Okay, okay, we all know that it's a virtue, but it's so darn hard!

The first time I had finished my story, I squirmed with impatience. I wanted it published and I wanted it NOW.

Many children's book editors tell me that they get unsolicited manuscripts with letters asking for the book to be published in a month or for Christmas or for their birthday. The editors have a good laugh at these letters.

The truth that no one wants to really admit is that writing (and then becoming published) takes a lot of time. If you are serious, you know then the time and effort it takes to first finish the story, edit it, and edit it some more. This in itself can take years. Then it can take longer sending it off, being diligent and persistent, and perhaps taking another look at your manuscript when your results don't yeild quite what you hoped for. Good writing is a challenge. Most people give up because it honestly isn't as easy or fast as people hope. Good writing isn't a burst of inspiration, writing it down, and instantly getting published to fame and accolades (as much as we all wish it were).

When I used to teach English in Connecticut, I used to pass by a poster of Winston Churchill. The caption underneath said, "Never, never, never give up." I liked it, but never really gave it much thought until a student wrote about it in her essay. She was an older student, coming back to school after having a family and a job. She was worried about keeping up with the work and her duties at home and school. But she wrote in her essay that when she passed that poster of Churchill, it inspired her to persevere. Not only did she finish the course, but she was one of my top students in the class.

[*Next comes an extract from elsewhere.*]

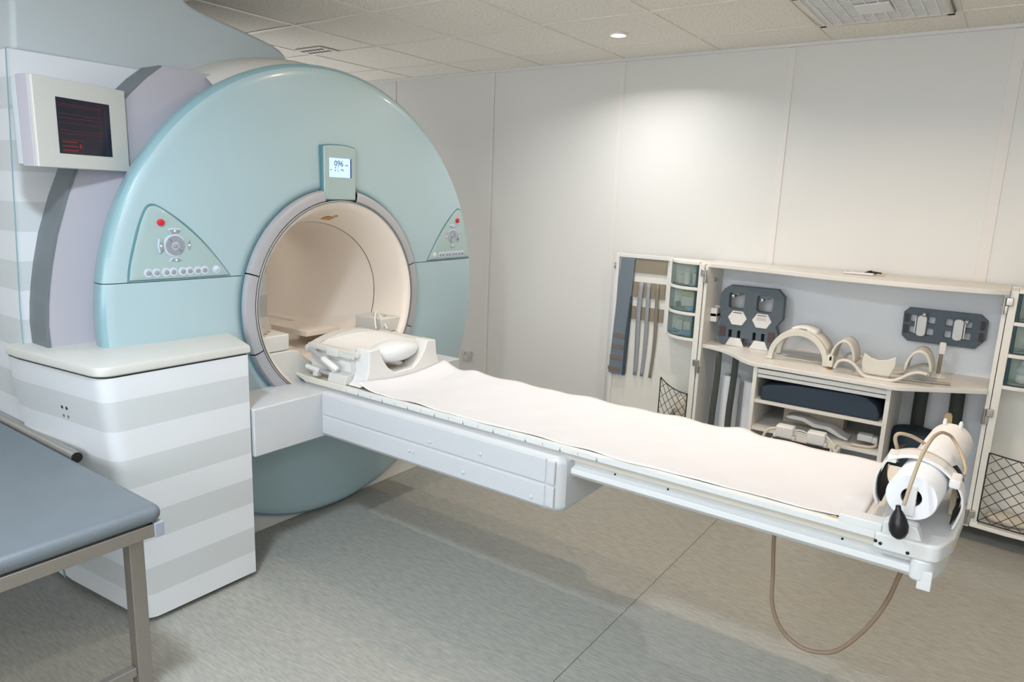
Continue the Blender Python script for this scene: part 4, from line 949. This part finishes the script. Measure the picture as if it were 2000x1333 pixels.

That poster of Churchill took on a completely new light to me. Just as that student didn't give up, neither should I. Her struggle was going back to class after a long time. My struggle is to become a published author. But Churchill didn't quit, neither did my student, and neither should I.

Writing is very hard, but it is also a lot of fun. I now enjoy just the craft of writing and set far more realistic expectations about how long it will take.